Translate

Friday, November 4, 2016

CONGRATULATIONS TO MY FORMER PARISH OF SAINT JOSEPH CHURCH IN MACON AS THEY CELEBRATE THEIR 175 ANNIVERSARY ON SATURDAY, NOVEMBER 5TH AT 4:30 PM WITH BISHOP GREGORY HARTMAYER


Last year before I knew I would be leaving Saint Joseph Church, I set the date for "our" 175th Anniversary as a parish for this Saturday, November 5th at the 4:30 PM Sunday Vigil Mass with a reception following.

Unfortunately due to parish commitments in Richmond Hill (and a funeral in morning) I am unable to attend as one of two former pastors still living. Msgr. John Cuddy is in a nursing home in Macon and not able to participate. He was pastor there from 1974 to 2004 and I was pastor from 2004 to 2016.

God bless you and many more years to this wonderful downtown parish in Macon, known at the "Jewel of the South!"
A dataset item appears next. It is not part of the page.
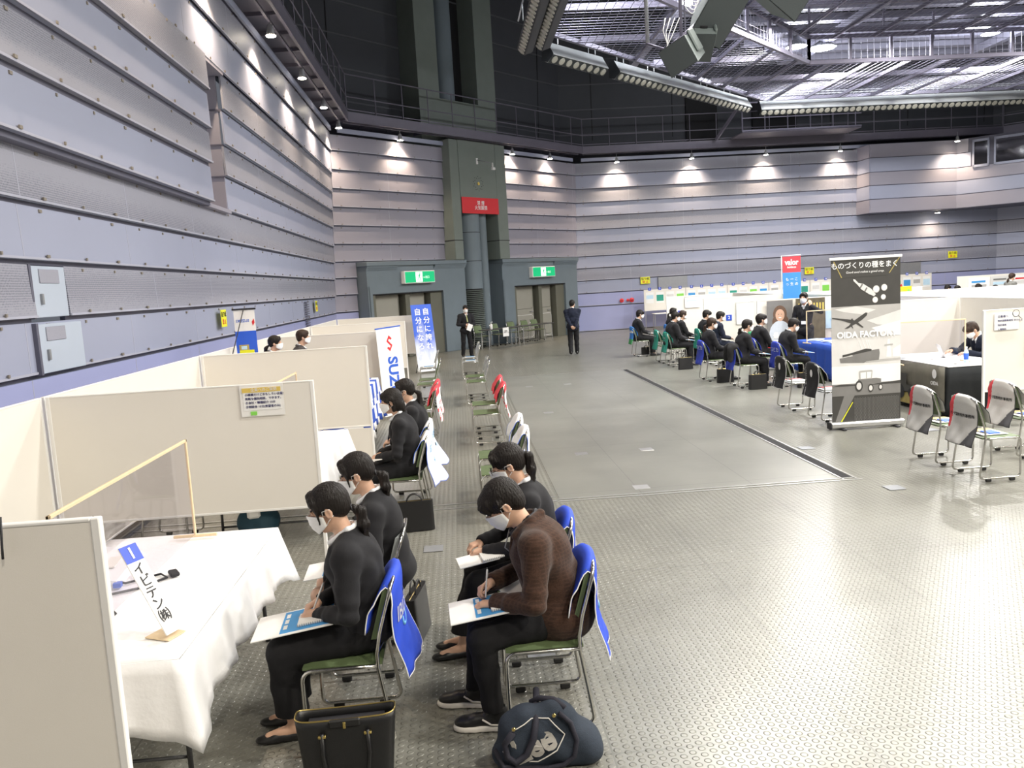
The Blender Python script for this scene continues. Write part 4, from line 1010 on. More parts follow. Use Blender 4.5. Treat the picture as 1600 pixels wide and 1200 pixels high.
cb.cyl((cc.x, cc.y, 0), (cc.x, cc.y, 2.18), .395, 'gap_black', 28); cb.cyl((cc.x, cc.y, 2.18), (cc.x, cc.y, 5.02), .43, 'door_blue', 32)
for z in (3.2, 4.25): cb.cyl((cc.x, cc.y, z-.01), (cc.x, cc.y, z+.01), .433, 'gap_black', 32)
cb.cyl((cc.x+.5, cc.y+.45, 0), (cc.x+.5, cc.y+.45, 5.02), .2, 'door_blue', 20)
struct('round_column', cb, smooth='auto')
# door surrounds
def door_unit(n_, s0, s1, d0, d1, mid, ex0, ex1):
    m = MB(); zt = 3.25; o = .5; zo = 2.2
    fbox(m, s0, d0, -.3, o, 0, zo, 'door_blue'); fbox(m, d1, s1, -.3, o, 0, zo, 'door_blue'); fbox(m, s0, s1, -.3, o, zo, zt-.14, 'door_blue'); fbox(m, s0-.04, s1+.04, -.3, o+.10, zt-.14, zt, 'door_blue', .01)
    for q, w_ in ((0, .08), (.045, .05), (.085, .025)):
        fbox(m, s0-.02, ex0-.15, o, o+w_, zt-.19-q, zt-.15-q, 'door_blue'); fbox(m, ex1+.15, s1+.02, o, o+w_, zt-.19-q, zt-.15-q, 'door_blue')
    for q in (0, .05, .10): fbox(m, s0-.01+q*.3, s0+.02+q, o, o+.03, .1, 2.45, 'door_blue')
    struct('trim_%d' % (2+n_), m)
    j = MB(); fbox(j, d0, d0+.12, -.2, o-.03, 0, zo, 'door_jamb'); fbox(j, d1-.55, d1, -.2, o-.10, 0, zo, 'door_jamb'); fbox(j, mid-.10, mid+.10, -.2, o-.12, 0, zo, 'door_jamb', .01); fbox(j, d0, d1, -.28, -.2, 0, zo, 'gap_black'); fbox(j, d0, d1, -.2, o-.02, zo-.04, zo, 'gap_black')
    t = thing('door_%d' % (2*n_-1), None, None, (0, 0, 0)); t['kind'] = 'structure'
    j.build('door_frame', t)
    for (a, b, hs_) in ((d0+.12, mid-.22, 1), (mid+.10, d1-.62, 0)):
        l = MB(); fbox(l, a, b, .1, .16, .02, zo-.05, 'door_leaf', .01)
        l.tube([FP(a+.05+.1*(x < .5), .165, z) if False else FP(a+(b-a)*x, .165, z) for x, z in ((.08, .1), (.90, .1), (.97, .2), (.97, .90), (.90, 1.0), (.08, 1.0))], .008, 'panel_edge', 5)
        l.tube([FP(a+(b-a)*x, .165, z) for x, z in ((.08, 1.25), (.90, 1.25), (.97, 1.33), (.97, 2.02))], .008, 'door_jamb', 5)
        lf = l.build('door_leaf', t); hh = MB(); hh.bar(FP(b-.28, .20, 1.12), FP(b-.08, .20, 1.12), .03, .03, 'alu'); hh.build('door_handle', lf)
    e = thing('exit_sign', ['green lit exit sign with a running figure over the left double doors', 'green lit exit sign with a running figure over the right double doors'][n_-1], 'sign', FP((ex0+ex1)/2, o, 2.70), R(45))
    W = (ex1-ex0)/2
    MB().bx(-W, W, -.20, 0, -.21, .21, 'panel_edge', .01).build('sign_box', e)
    MB().bx(-W+.03, W-.03, -.208, -.20, -.18, .18, 'exit_green').build('green_face', e)
    g = MB(); g.bx(-.22*W/.75, .10, -.214, -.208, -.17, .17, 'exit_white'); g.build('white_doorway', e)
    r = MB(); y = -.220
    r.poly([(-.02+.022*math.cos(a), y, .12+.022*math.sin(a)) for a in np.linspace(0, 6.28, 12)[:-1]][::-1], 'exit_green')
    for a, b, w_ in (((-.03, .09), (-.06, .0), .045), ((-.045, .08), (.03, .04), .018), ((-.04, .075), (-.10, .04), .018), ((-.06, .01), (.0, -.06), .022), ((0, -.06), (-.03, -.13), .02), ((-.06, .0), (-.09, -.07), .022), ((-.09, -.07), (-.15, -.09), .02)): r.bar((a[0], y, a[1]), (b[0], y, b[1]), .002, w_, 'exit_green')
    r.build('running_figure', e)
    text('arrow', '←出口', .10, 'exit_white', (.28, -.211, -.02), (1, 0, 0), (0, 0, 1), e)
door_unit(1, .95, 5.50, 1.15, 4.35, 2.75, 2.40, 3.80)
door_unit(2, 7.55, 12.35, 8.23, 11.5, 9.95, 9.15, 10.60)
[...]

Here is the Macon Telegraph's story on the anniversary:

Parishioners reflect on history at 175th anniversary of St. Joseph Catholic Church


Read more here: http://www.macon.com/living/religion/article112326187.html#storylink=cpy

4 comments:

Rood Screen said...

When I first encountered your previous church via your blog back in 2009, I recall those days, as it happens, being filled with hope that appreciation for transcendent architecture, meditative liturgical music, and God-centered worship, were on their way back into the lives of our parishes. Those hopeful days were not to last, but they were satisfying for a time. We thought we had cause for hope, but we have since been made to look like fools. O God, thou knowest my foolishness. Because for thy sake I have borne reproach, shame hath covered my face. For the zeal of thy house hath eaten me up, and the reproaches of them that reproached thee are fallen upon me.

Anonymous said...

Such DRAMA! Well, melodrama...

rcg said...

Congratulations, FrAJM, for having an important and positive part in that history.

George said...


The Sacrifice of Christ, His Passion and Death, is re-presented to us in our own time. At Mass we enter into the self-same Divine Sacrifice perpetuated down to our time from two thousand years ago; and this because it, and the merits it wrought, entered into the Eternal realm of the Divine Existence. Just as the Incarnation produced an inseparable unity between the Divine and human natures, so the Sacrifice of Calvary brought about an inflection point in our reality, a unity between the natural and supernatural, between the Eternal and Temporal. So the Sacrifice of Calvary which was celebrated at St Joseph Church at it's ecclesial inception so many years ago, whether of a similar ir different liturgical form, is the same one I and others here participate in today. While this is beyond the full understanding of us mere mortals, are there not things of man's own doing which would at one time been beyond the comprehension of those who lived in another era? Can we not watch a television show from forty years ago just as those fom that time watched it? We watch it and enter into the show as if we were among those who watched it back then. For those who existed before our time, this would have been considered a miracle beyond belief, yet it pales in comparison with the miracle celebrated every day on our altars.